Friday, June 26, 2015

Traveling Home: 106 degrees Fahenheit while traveling home

It's not like it was during the 1950s before most people had air conditioners that actually worked without boiling over the car. (This was before green antifreeze when we used just water in the radiators then).

So, if you drove then through over 100 degrees you just had a headache or you sort of passed out, especially if you were a child then. But, if I complained while traveling through Arizona or New Mexico in the hotter parts of the year I was given a wash cloth (rag) or a sponge and a little water, (or if I was really really lucky they would give me my own squirt bottle of water so I could stick my head out the window until my whole face got chapped from water too quickly evaporating from your face over and over again. (Also, no seat belts then either) so sticking your head out of the window as a child was just as common as you see dogs doing that now (with similar results) (a lot of very happy children most of the time.)

But, today I'm in my Tundra 4 wheel drive truck and I have great air conditioning and green antifreeze (but I don't have my Mom or Dad). Somehow I would prefer my parents to air conditioning and green antifreeze (but that's just me). So, because of all this unless I get out to get gas or visit someone 106 degrees is bearable because I have air conditioning that likely would work fine until the temperature outside got to be about 130 degrees Fahrenheit or so with today's technology.

Many people this summer likely will have to test their vehicles in temperatures close to this this year. Hopefully not to many people die from it.
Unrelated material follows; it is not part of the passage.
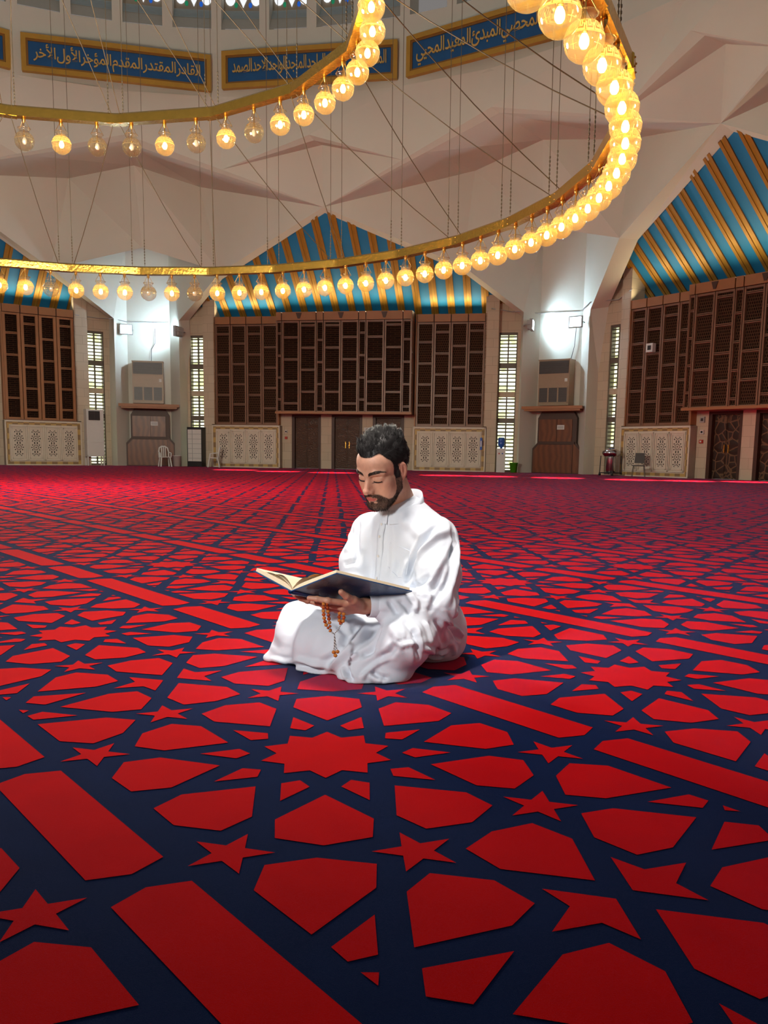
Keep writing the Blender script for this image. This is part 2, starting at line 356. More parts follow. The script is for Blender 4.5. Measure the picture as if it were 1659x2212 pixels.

What I found interesting was how fast it went from 106 degrees to 86 degrees as I got closer to the coast until I reached where I live where it was about 64 degrees and halfway sunny and the rest high clouds and high fog and it was still green where I live but inland it is sort of a desert with no rain, almost dry reservoirs of water everywhere and 100 plus heat. (Also, the heat is only going to evaporate a lot of the water we do have also).